I have, I am aware, told this story in a very rambling way so that it may be difficult for anyone to find their path through what may be a sort of maze. I cannot help it. (213)

Or

I have been casting back again; but I cannot help it. It is so difficult to keep all these people going. [. . .] I wish I could put it down in diary form. (256)

For a moment we are relieved: “There’s a reason this thing is so hard to follow, and it’s not my fault!” But we quickly find a scapegoat in Dowell: we blame him for our frustration. Our reaction makes sense only because we have learned to distrust him, because he has failed us so often before.[5] If that hadn’t been the case, we might attack Ford—we might consider “I cannot help it” a lame excuse for carelessness. But because we have been trained to separate Ford and Dowell, to think of one as the other’s creation, we instead praise the real-world author, not just for adding this interesting dynamic, but for adding it intentionally; thus when we laugh off our frustration, we are laughing with Ford.

We can make a case against him, though.[6] To do so we need not claim that Dowell’s voice is actually Ford’s, nor that this interleaving of the narrator in the diegesis was some accident; we need only show that it is plausible that he, in addition to playing with Dowell in a very modern way, added these “apology” passages to shield himself against a certain kind of criticism.

Suppose, for the sake of this argument, that Ford decides next time around to omit Dowell’s self-conscious plaints about his narrative style, and consider what would happen. For one, all of those reflections of Dowell’s that add so much to his character, both for what they say directly and what we can infer from them in context—“I, for instance, am a rather greedy man,” for example—would survive (139). So would his unreliability. We would still notice his incongruities, his pathetic marriage, his sometimes incredible naiveté. Even his self-awareness would remain—his narrative voice wouldn’t fade because we would still have those passages where he interjects as a writer: “I am writing this, now, I should say, a full eighteen months after the words that end my last chapter” or “I call this the Saddest Story, rather than ‘The Ashburnham Tragedy,’ just because …” (268-269, 192). In fact, all that we would lose would be a reason to fight Ford for the unfavorable features of his novel. But as it stands, whatever we say to that effect can be disarmed. Someone need only point to those passages and say, “Dowell did it.” The author is spared, if not lauded, and we go back, our critical eye appeased, to enjoying the saddest story.[*]

1

1. Ford Maddox Ford, The Good Soldier (New York: Oxford University Press, 1991), 288. Hereafter cited in the text.

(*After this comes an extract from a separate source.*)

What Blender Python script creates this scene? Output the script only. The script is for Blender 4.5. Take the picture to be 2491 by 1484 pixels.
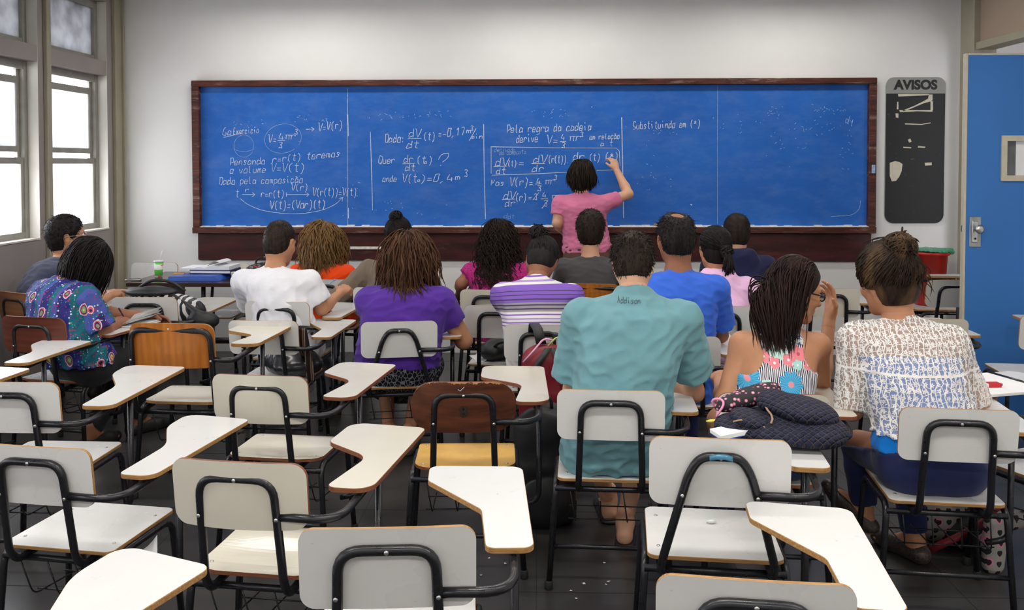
import bpy, math, random
import numpy as np
from mathutils import Vector, Matrix, Euler
from mathutils.bvhtree import BVHTree

for o in list(bpy.data.objects):
    bpy.data.objects.remove(o)
SC = bpy.context.scene
COL = SC.collection
PI = math.pi
random.seed(7)
RNG = np.random.default_rng(11)

# ------------------------------------------------------------------ camera
F_PX = 2220.0
YAW = math.atan(60 / F_PX)
PITCH = math.radians(1.75)
EYE = Vector((0, 0, 1.62))
PPY = 397 + F_PX * math.tan(PITCH)          # image row of the lens axis (lens shift takes the rest)
cam = bpy.data.cameras.new('camera')
cam.sensor_width = 36
cam.lens = 36 * F_PX / 2491
cam.shift_y = -(742 - PPY) / 2491
cam.clip_start = 0.05
camo = bpy.data.objects.new('camera', cam)
COL.objects.link(camo)
camo.location = EYE
camo.rotation_euler = (PI / 2 - PITCH, 0, YAW)
SC.camera = camo


def at(px, py, Y):
    """the point of the room at distance Y (room axis) behind photograph pixel px, py"""
    x = (px - 1245.5) / F_PX
    u = (PPY - py) / F_PX
    cp, sp = math.cos(PITCH), math.sin(PITCH)
    fy = cp + u * sp
    uz = -sp + u * cp
    c, s = math.cos(YAW), math.sin(YAW)
    dx, dy = x * c - fy * s, x * s + fy * c
    k = Y / dy
    return Vector((dx * k, Y, EYE.z + uz * k))


# ------------------------------------------------------------------ light
w = bpy.data.worlds.new('sky')
SC.world = w
w.use_nodes = True
bg = w.node_tree.nodes['Background']
bg.inputs[0].default_value = (0.92, 0.94, 1.0, 1)
bg.inputs[1].default_value = 8.0
SC.view_settings.view_transform = 'Standard'
SC.view_settings.look = 'None'
SC.view_settings.gamma = 1
SC.view_settings.use_curve_mapping = False
SC.view_settings.exposure = 0.0

XL, XR, YF, YB, ZC = -3.56, 3.54, 7.75, -2.6, 3.55
LAMPS = [(x, y) for y in (6.9, 4.3, 1.7, -0.9) for x in (-1.9, 0.1, 2.1)]
for k, (x, y) in enumerate(LAMPS):
    l = bpy.data.lights.new('lamp_light', 'AREA')
    l.shape = 'RECTANGLE'
    l.size = 1.2
    l.size_y = 0.16
    l.energy = (15, 22, 31, 33)[k // 3]
    l.color = (1.0, 0.965, 0.91)
    o = bpy.data.objects.new('lamp_light', l)
    COL.objects.link(o)
    o.location = (x, y, 3.104)


# ------------------------------------------------------------------ materials
class G:
    def __init__(s, name, rough=0.5, spec=0.5, metal=0.0):
        s.m = bpy.data.materials.new(name)
        s.m.use_nodes = True
        s.t = s.m.node_tree
        s.n = s.t.nodes
        s.b = s.n['Principled BSDF']
        s.b.inputs['Roughness'].default_value = rough
        s.b.inputs['Specular IOR Level'].default_value = spec
        s.b.inputs['Metallic'].default_value = metal
        s._c = None

    def node(s, typ, **kw):
        nd = s.n.new(typ)
        for k, v in kw.items():
            setattr(nd, k, v)
        return nd

    def put(s, sock, v):
        if v is None:
            return
        if isinstance(v, bpy.types.NodeSocket):
            s.t.links.new(v, sock)
        elif isinstance(v, (tuple, list)):
            if sock.type == 'RGBA' and len(v) == 3:
                v = (*v, 1)
            sock.default_value = v
        else:
            if sock.type in ('VECTOR',):
                sock.default_value = (v, v, v)
            elif sock.type == 'RGBA':
                sock.default_value = (v, v, v, 1)
            else:
                sock.default_value = v

    def co(s):
        if s._c is None:
            s._c = s.node('ShaderNodeTexCoord').outputs['Object']
        return s._c

    def map(s, v=None, scale=(1, 1, 1), loc=(0, 0, 0), rot=(0, 0, 0)):
        nd = s.node('ShaderNodeMapping')
        s.put(nd.inputs[0], v or s.co())
        nd.inputs[1].default_value = loc
        nd.inputs[2].default_value = rot
        nd.inputs[3].default_value = scale
        return nd.outputs[0]

    def noise(s, scale=5, detail=3, rough=0.5, v=None, color=False):
        nd = s.node('ShaderNodeTexNoise')
        s.put(nd.inputs['Vector'], v or s.co())
        nd.inputs['Scale'].default_value = scale
        nd.inputs['Detail'].default_value = detail
        nd.inputs['Roughness'].default_value = rough
        return nd.outputs['Color' if color else 0]

    def voro(s, scale=5, v=None, feature='F1', out='Distance', rnd=1.0):
        nd = s.node('ShaderNodeTexVoronoi', feature=feature)
        s.put(nd.inputs['Vector'], v or s.co())
        nd.inputs['Scale'].default_value = scale
        nd.inputs['Randomness'].default_value = rnd
        return nd.outputs[out]

    def wave(s, scale=5, dist=0, detail=2, v=None, direction='X', kind='BANDS'):
        nd = s.node('ShaderNodeTexWave', wave_type=kind)
        if kind == 'BANDS':
            nd.bands_direction = direction
        s.put(nd.inputs['Vector'], v or s.co())
        nd.inputs['Scale'].default_value = scale
        nd.inputs['Distortion'].default_value = dist
        nd.inputs['Detail'].default_value = detail
        return nd.outputs['Fac']

    def math(s, op, a, b=None, c=None, clamp=False):
        nd = s.node('ShaderNodeMath', operation=op)
        nd.use_clamp = clamp
        s.put(nd.inputs[0], a)
        s.put(nd.inputs[1], b)
        s.put(nd.inputs[2], c)
        return nd.outputs[0]

    def ramp(s, fac, stops, interp='LINEAR'):
        nd = s.node('ShaderNodeValToRGB')
        cr = nd.color_ramp
        cr.interpolation = interp
        while len(cr.elements) < len(stops):
            cr.elements.new(0.5)
        for e, (p, c) in zip(cr.elements, stops):
            e.position = p
            e.color = (*c, 1) if isinstance(c, (tuple, list)) else (c, c, c, 1)
        s.put(nd.inputs[0], fac)
        return nd.outputs[0]

    def step(s, x, a, b):
        nd = s.node('ShaderNodeMapRange')
        nd.inputs[1].default_value = a
        nd.inputs[2].default_value = b
        nd.clamp = True
        s.put(nd.inputs[0], x)
        return nd.outputs[0]

    def mix(s, f, a, b, mode='MIX'):
        nd = s.node('ShaderNodeMix', data_type='RGBA', blend_type=mode)
        s.put(nd.inputs[0], f)
        s.put(nd.inputs[6], a)
        s.put(nd.inputs[7], b)
        return nd.outputs[2]

    def sep(s, v=None):
        nd = s.node('ShaderNodeSeparateXYZ')
        s.put(nd.inputs[0], v or s.co())
        return nd.outputs

    def comb(s, x, y, z):
        nd = s.node('ShaderNodeCombineXYZ')
        for i, q in enumerate((x, y, z)):
            s.put(nd.inputs[i], q)
        return nd.outputs[0]

    def bump(s, h, strength=0.3, dist=0.01):
        nd = s.node('ShaderNodeBump')
        nd.inputs['Strength'].default_value = strength
        nd.inputs['Distance'].default_value = dist
        s.put(nd.inputs['Height'], h)
        s.t.links.new(nd.outputs[0], s.b.inputs['Normal'])

    def col(s, c):
        s.put(s.b.inputs['Base Color'], c)
        return s

    def set(s, k, v):
        s.put(s.b.inputs[k], v)
        return s


def srgb(r, g, b):
    f = lambda c: (c / 255 / 12.92) if c / 255 <= 0.04045 else ((c / 255 + 0.055) / 1.055) ** 2.4
    return (f(r), f(g), f(b))


M = {}


def plain(name, c, rough=0.5, spec=0.5, metal=0.0, var=0.12, scale=20, bump=0.0):
    g = G(name, rough, spec, metal)
    n = g.noise(scale, 4)
    lo = tuple(x * (1 - var) for x in c)
    hi = tuple(min(1, x * (1 + var)) for x in c)
    g.col(g.ramp(n, [(0.3, lo), (0.7, hi)]))
    if bump:
        g.bump(g.noise(scale * 4, 3), bump, 0.003)
    M[name] = g.m
    return g.m


def laminate(name, c, rough=0.28):
    g = G(name, rough, 0.45)
    n = g.noise(3, 4, v=g.map(scale=(1, 1, 1)))
    base = g.ramp(n, [(0.3, tuple(x * 0.95 for x in c)), (0.7, c)])
    smear = g.noise(9, 6, 0.65)
    spot = g.step(smear, 0.60, 0.86)
    fine = g.step(g.noise(55, 3, 0.7), 0.52, 0.66)
    dirt = g.math('MULTIPLY', g.math('MULTIPLY', spot, fine), 0.35)
    scr = g.noise(30, 2, v=g.map(scale=(1, 14, 4), rot=(0, 0, 0.6)))
    scr = g.math('MULTIPLY', g.step(scr, 0.73, 0.78), 0.3)
    g.col(g.mix(g.math('MAXIMUM', dirt, scr), base, (0.16, 0.15, 0.13)))
    g.set('Roughness', g.ramp(n, [(0.3, rough - 0.05), (0.7, rough + 0.08)]))
    M[name] = g.m


def wood(name, dark, light, scale=6, rough=0.4, axis='X', chips=None):
    g = G(name, rough, 0.4)
    st = {'X': (0.25, 3, 3), 'Z': (3, 3, 0.25), 'Y': (3, 0.25, 3)}[axis]
    v = g.map(scale=st)
    n = g.noise(scale * 2.2, 6, 0.6, v)
    wv = g.wave(scale, 3.5, 3, v, 'Z' if axis == 'X' else 'X')
    f = g.math('ADD', g.math('MULTIPLY', n, 0.88), g.math('MULTIPLY', wv, 0.12))
    c = g.ramp(f, [(0.25, dark), (0.75, light)])
    if chips:
        cn = g.noise(chips[1], 5, 0.65)
        c = g.mix(g.step(cn, chips[2], chips[2] + 0.03), c, chips[0])
    g.col(c)
    g.bump(f, 0.12, 0.003)
    M[name] = g.m


laminate('laminate_white', (0.72, 0.71, 0.69))
laminate('laminate_bright', (0.68, 0.675, 0.66))
laminate('laminate_cream', (0.66, 0.62, 0.52), 0.16)
laminate('laminate_grey', (0.62, 0.62, 0.60))
plain('laminate_yellow', srgb(214, 168, 84), 0.25, var=0.15, scale=6)
wood('ply_edge', srgb(120, 82, 44), srgb(196, 150, 92), 30, 0.55)
wood('ply_edge_red', srgb(92, 52, 34), srgb(150, 92, 60), 30, 0.5)
wood('wood_orange', srgb(150, 84, 28), srgb(196, 122, 48), 3, 0.3, 'Z')
wood('wood_reddish', srgb(70, 32, 22), srgb(112, 56, 38), 3, 0.35, 'X')
wood('wood_tan', srgb(120, 76, 50), srgb(160, 108, 76), 3, 0.4, 'X')
g = G('black_steel', 0.3, 0.5)
n = g.noise(40, 4, 0.6)
wear = g.step(g.noise(24, 5, 0.7), 0.68, 0.74)
g.col(g.mix(wear, (0.008, 0.008, 0.011), (0.06, 0.055, 0.055)))
g.set('Roughness', g.ramp(n, [(0.3, 0.22), (0.7, 0.42)]))
M['black_steel'] = g.m
plain('rubber', (0.012, 0.012, 0.013), 0.75)
plain('steel', (0.55, 0.55, 0.55), 0.3, metal=1.0)
plain('brushed_steel', (0.42, 0.42, 0.40), 0.38, metal=0.9, var=0.2)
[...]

2. Compare these common maneuvers: “I’m not a great judge of white wines, actually, but I can recommend a few reds…” (gains trust), or: “I haven’t played in months, you know, and my backhand has always had kinks, so don’t be surprised if I lose the first few games…” (lowers expectations).

3. The “outside” here is interesting: is Dowell talking about us, his “silent listener” (213), or his contemporaries? The question might take us too far afield, so we will move on…

4. A wonderful phrase due to Douglas Hofstadter, a researcher in Artificial Intelligence and the author of Gödel, Escher, Bach: an Eternal Golden Braid (1979).

5. See the discussion above.

6. It’s worth stressing that this point is conditional—“if we were to make the case for ‘Dowell as cover,’ here is how we might do it.”

[*]This is not to say, even if our “attack” had merit, that Ford would have included these passages in order to deflect retribution—just that he might have been tempted to do so, and that they would have served that purpose.